Pascal Canfin, président (Renew, libéraux) de la commission Environnement au Parlement européen, modère: « On entre dans un niveau de prix (du CO2) permettant de rendre les technologies décarbonées beaucoup plus profitables », et l’ETS actuel ne touche que très indirectement les consommateurs, assure-t-il.

En revanche, il se dit aussi hostile à l’extension aux transports et bâtiments. « C’est très régressif sur le plan social (…) on retravaille à une recalibration pour ne pas pénaliser les ménages », précise-t-il.

Des eurodéputés envisagent d’étendre l’ETS uniquement aux poids-lourds et à l’immobilier commercial.

Frans Timmermans, vice-président de la Commission européenne, à Bruxelles, le 29 septembre 2021 (POOL/AFP/Archives – Stephanie LECOCQ)
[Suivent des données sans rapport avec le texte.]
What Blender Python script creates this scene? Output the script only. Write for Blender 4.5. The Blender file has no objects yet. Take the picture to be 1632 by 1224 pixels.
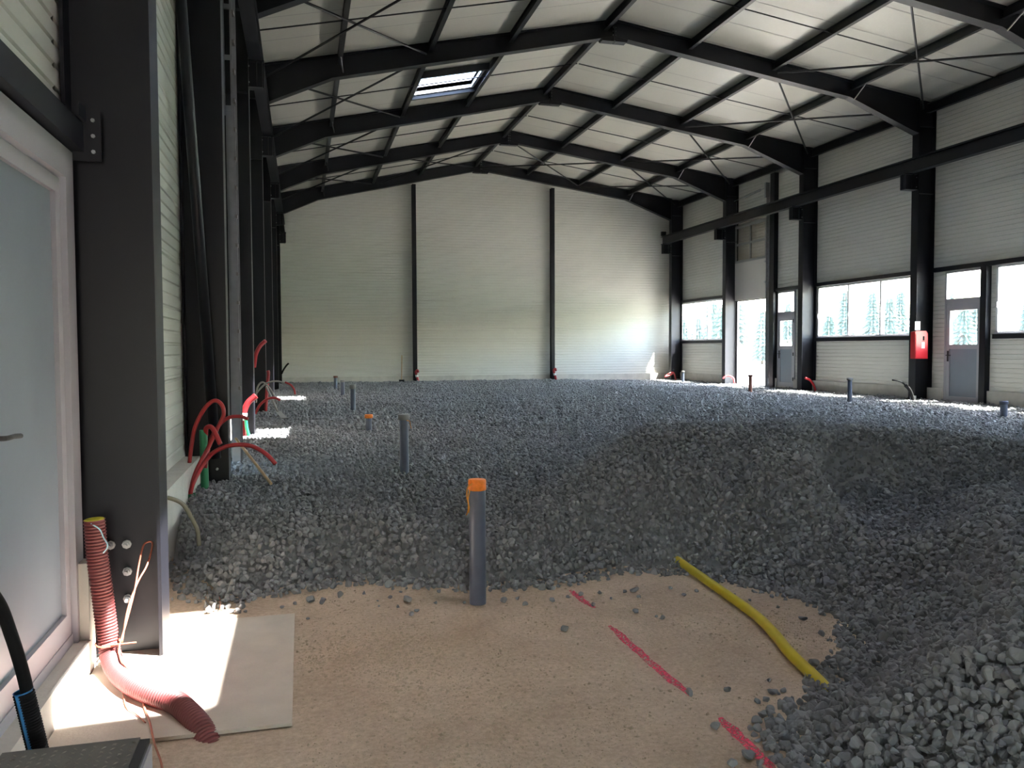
import bpy, bmesh, math, random
import numpy as np
from mathutils import Vector, Matrix, noise
random.seed(7); rng = np.random.default_rng(7)
S = bpy.context.scene
COL = S.collection
PI = math.pi

# ------------------------------------------------------------------ camera
YAW, PITCH, ROLL, FPX, EYE = 0.25254, 0.043314, -0.004, 1300.0, 1.45
fw = Vector((math.sin(YAW)*math.cos(PITCH), math.cos(YAW)*math.cos(PITCH), -math.sin(PITCH)))
rt = Vector((math.cos(YAW), -math.sin(YAW), 0)); up = rt.cross(fw)
r2 = rt*math.cos(ROLL)+up*math.sin(ROLL); u2 = -rt*math.sin(ROLL)+up*math.cos(ROLL)
cd = bpy.data.cameras.new('camera'); cam = bpy.data.objects.new('camera', cd); COL.objects.link(cam)
cd.sensor_width = 36; cd.sensor_fit = 'HORIZONTAL'; cd.lens = 36*FPX/1632; cd.clip_start = .05; cd.clip_end = 800
M = Matrix((r2, u2, -fw)).transposed().to_4x4(); M.translation = (0, 0, EYE); cam.matrix_world = M
S.camera = cam

# ------------------------------------------------------------------ world, sun, exposure
SUN = Vector((-.52, .235, -1)).normalized()
w = bpy.data.worlds.new('sky'); S.world = w; w.use_nodes = True
nt = w.node_tree; bg = nt.nodes['Background']
sky = nt.nodes.new('ShaderNodeTexSky'); sky.sky_type = 'NISHITA'; sky.sun_disc = False
sky.sun_elevation = math.asin(-SUN.z); sky.sun_rotation = math.atan2(-SUN.x, -SUN.y)
sky.air_density = 1.4; sky.dust_density = 3.5; sky.ozone_density = 1.0; sky.altitude = 600
nt.links.new(sky.outputs[0], bg.inputs[0]); bg.inputs[1].default_value = 1.9
sd = bpy.data.lights.new('sun', 'SUN'); sd.energy = 40; sd.angle = math.radians(.55); sd.color = (1, .95, .87)
so = bpy.data.objects.new('sun', sd); COL.objects.link(so); so.rotation_euler = SUN.to_track_quat('-Z', 'Y').to_euler(); so.location = (30, -10, 40)
S.view_settings.view_transform = 'Standard'; S.view_settings.look = 'None'; S.view_settings.gamma = 1
S.view_settings.use_curve_mapping = False
S.view_settings.exposure = 1.6
S.cycles.max_bounces = 10; S.cycles.diffuse_bounces = 6; S.cycles.glossy_bounces = 3; S.cycles.transparent_max_bounces = 12
S.cycles.sample_clamp_indirect = 12; S.cycles.use_denoising = True
S.cycles.caustics_reflective = False; S.cycles.caustics_refractive = False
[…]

La Commission, elle, s’accroche au projet: son vice-président Frans Timmermans fustige « l’argument +gilets jaunes+ », assurant ne voir aucune autre solution d’efficacité comparable pour verdir les secteurs ciblés.

Il rappelle volontiers que Bruxelles propose l’établissement d’un fonds social, évalué à quelque 70 milliards d’euros sur sept ans et alimenté par les recettes du marché carbone, pour limiter l’impact social.

Une solution viable selon Thomas Pellerin-Carlin de l’institut Jacques-Delors: « Une partie des revenus de l’ETS va déjà dans des fonds européens pour l’innovation et la modernisation », rappelle-t-il.

« Le marché du carbone n’est pas une fin en soi, c’est un outil pour générer de l’investissement dans la décarbonation » en encourageant les technologies vertes, fait valoir M. Canfin.

Bruxelles veut aussi soumettre certaines importations (acier, aluminium, ciment, engrais, électricité) aux règles de l’ETS européen, en leur imposant des « certificats d’émissions » calculés sur le prix du CO2 dans l’UE. Tout en tenant compte des quotas déjà achetés par les producteurs dans leur pays s’il y existe un marché carbone.

Au risque de calculs complexes: si environ quarante pays hors UE ont un marché du carbone, beaucoup ont des critères différents, tandis que d’autres Etats appliquent plutôt des normes d’émissions ou des taxes.